The obstacle facing City Council is deciding where to draw the line between small and large apartment complexes, and how to do so without creating a tax class that could benefit large real estate companies if the city lowered the tax rate for small apartment buildings. Mount Rainier City Councilor Celina Benitez, who introduced the proposal on Mount Rainier’s Feb. 16 City Council meeting agenda, suggested 150 units or fewer as the dividing line, but she said she was open to discussing it further. Councilor Bryan Knedler said he thought the limit should be lower.

“I am not at 150. Those are corporations. I am down for maybe 25 units,” said Knedler during the meeting.

Mayor Malinda miles agreed 150 was likely too large for her comfort.

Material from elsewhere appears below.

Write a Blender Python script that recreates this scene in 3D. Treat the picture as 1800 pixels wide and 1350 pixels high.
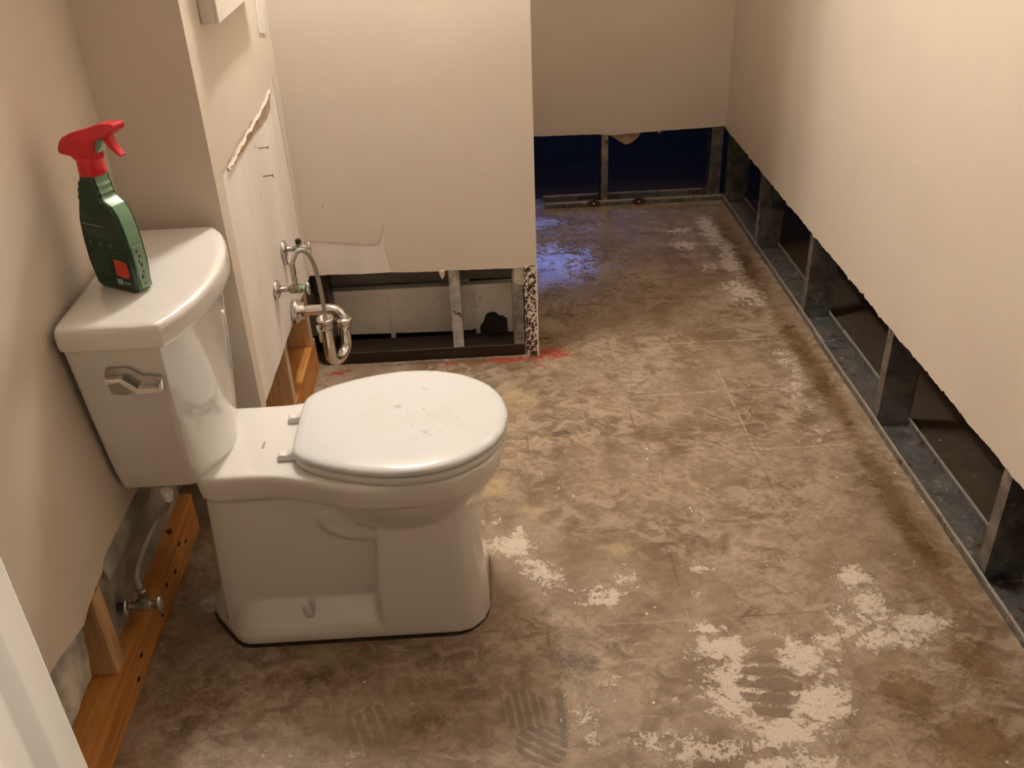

“If I look at Rainier Manor, it has 150 or 140. They are owned by Humphrey Management, and I am not fixing to give them that tax class,” said Miles. “We were talking about the person who owns a 25 unit building, like the Singer building. I am not even sure we should give it to them. Corporations own half of the buildings in my city. So we need to come up with some parameters or else I would be voting against that.”

Councilor Luke Chesek suggested an even-lower limit.

“I think we were talking about 10 or 5 [units],” said Chesek, referring to earlier discussions around property tax classes for apartments. “Our focus was also houses that were converted to apartments.”

But Miles strongly objected to creating a tax class that might benefit well-heeled corporations.

“If you are Humphrey Management and you have an apartment with only 10 units, I still don’t want that tax class for you,” said Miles. “If a real big corporation owns 10 small apartment buildings in Mount Rainier, they are not small apartments to me.”

This hurdle also vexed Councilor Scott Cecil, who first got involved in city politics during debate around a similar proposal in 2019 that divided city real estate into five tax classes and resulted in City Council raising taxes on all apartments while cutting them for single-family home owners.

“I thought this was going to be so cut and dry,” said Cecil. “I haven’t really thought about huge mega corporations. Maybe their building only has eight units. Do they really deserve a different tax class?”

The idea to carve out a new property tax for small apartment buildings class has its roots in Mount Rainier City Council’s 2019 decision to create separate property tax classes for apartment buildings, single-family homes, townhomes, commercial and industrial properties. Previously, all real estate in the city was taxed at the same rate. Most controversially, the 2019 proposal lowered the tax rate for the city’s predominantly-white and wealthier single-family home-owners and raised the tax rate for the city’s apartment properties, which house a population that is majority African-American and extremely cost-burdened when it comes to housing.

Former Mount Rainier City Manager Miranda Braatz said at the time the apartment tax hike was needed in part to fund the police department, which Braatz alleged was spending a disproportionate amount of resources responding to calls at the apartment complexes. A Route 1 Reporter analysis found most police activities take place in the city’s commercial corridors along Rhode Island Avenue and Queens Chapel Road.